As town funding drops out, Gilmanton’s library to temporarily close

  • Hannah Gannon (center), 11, talks with her twin sister Jessica while Kara Presby, 13, accepts a payment during a bake sale at the Gilmanton Year-Round Library on Thursday, March 24, 2016. The middle schoolers organized the event after they learned the library would close due to a lack of funds. (ELIZABETH FRANTZ / Monitor staff) ELIZABETH FRANTZ / Monitor staff

  • Gilmanton School students sell baked goods at the Gilmanton Year-Round Library on Thursday, March 24, 2016. The middle schoolers organized the event after they learned the library would close due to a lack of funds. (ELIZABETH FRANTZ / Monitor staff) ELIZABETH FRANTZ / Monitor staff

  • Jessica Gannon (left to right), 11, Kara Presby, 13, and Karina MacLeod, 12, package a large purchase of cupcakes during a bake sale at the Gilmanton Year-Round Library on Thursday, March 24, 2016. The middle schoolers organized the event after they learned the library would close due to a lack of funds. (ELIZABETH FRANTZ / Monitor staff) ELIZABETH FRANTZ / Monitor staff

  • The Gilmanton Year-Round Library may be forced to close after residents voted down an article to supply the library, which occupies an old barn, with $47,500 for the upcoming year. The article failed by 18 votes at town meeting. ELIZABETH FRANTZ / Monitor staff



Monitor staff
Friday, March 25, 2016
Gilmanton’s year-round library may soon close its doors while its board of directors figures out a stable way to pay the annual costs of operation.
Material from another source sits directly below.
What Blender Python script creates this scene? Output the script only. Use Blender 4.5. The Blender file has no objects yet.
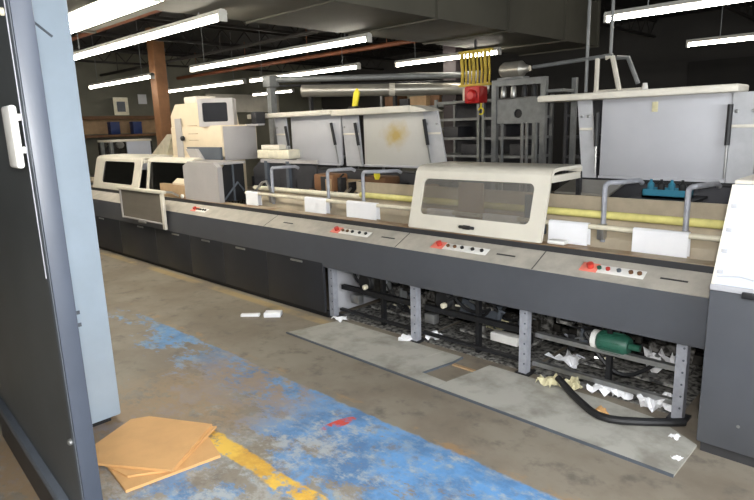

In recent years, two-thirds of the library’s $76,400 operating budget has been furnished by taxpayers through warrant articles at town meeting. Those typically passed by slim margins, but this month, the vote went the other way.

An article to supply $47,500 to keep the library running this year failed by 18 votes, and another article for multi-year funding was off by 29 votes.

That outcome prompted a host of donations that exceeded even the expectations of the nonprofit Gilmanton Year-Round Library Association’s board of directors, President Chris Schlegel said.

A group of middle-schoolers got in on the fundraising effort after they had the idea during a bus ride to organize a bake sale for the library’s benefit. They raised $501 selling homemade baked items Thursday, said Kendra Reed, the board of directors’ secretary.

But proceeds from bake sales aren’t enough to keep the library permanently open. Unless the library can raise the full $47,500 by April 1, it’s going to close temporarily, Schlegel said.

“On April 1, the board is going to get together again and we’re going to look at how much money has come in,” she said. “I’m not sure we’ll get there by the first, but people have been extremely generous.

“I think we’re optimistic about not being closed for too long,” she said.

At a “community conversation” earlier this month, the board has brought questions to residents, not least of which was: What if the library were owned by the town, instead of a nonprofit?

That might allay the uneasy feeling of some residents that public funds are used to prop up a privately-owned library, Schlegel said. For her part, she said that effectively “it truly is a public library, and it’s recognized that way.”

However the discussion turns out, Schlegel said she hopes the potential closure will begin a new chapter in the library’s history, closing the book on the days when the staffers anxiously awaited the vote each March to see if their funding would come through.

She noted that surrounding towns regularly supply in their budgets more money per capita than the library association has requested through its warrant articles.

“Regardless of whether we needed to close or not, we definitely were looking at the long-term plan,” she said. “Whether it remains a 501(c)3 or becomes town-owned, to me, either way would be perfectly acceptable if it meets our goal.”

The Gilmanton Year-Round Library was built across the street from the town’s kindergarten through eighth-grade school in a barn that was moved from North Hampton. It opened in 2009, at the end of a decadelong $675,000 private fundraising campaign.

Schlegel said there are two other small, niche libraries in town that are open seasonally or part-time. Before the new library’s construction, Gilmanton was one of only two towns in New Hampshire that didn’t have a year-round library, Schlegel said.

Roughly one-third of the operating budget is typically raised through fundraisers, such as the Mothers Day hanging basket sale. When the town voted down a warrant article to pay for the library’s operating expenses in the first year it was open, an anonymous donor stepped in and “provided a very generous donation,” Schlegel said.

The proposals were gaining more widespread support at town meeting before the town switched to the SB2 format of government in 2013, which allowed residents to cast votes without hearing the library’s presentation in-person. Since then, the votes have been nearly split each year.

Schlegel said the library’s directors met with various members of the municipal government this year, “trying to get input on the best means of moving forward. It’s really not a sustainable method of going to the town every year because we just don’t know what’s going to happen after March.”

That conversation resulted in the new approach of offering two warrant articles, one of which would have paid for two years of operating costs. But the voters knocked down each one.

On April 7, the library will host its second community conversation from 7 to 8:30 p.m.

“We just want to hear from the community what direction they would like us to go,” Schlegel said.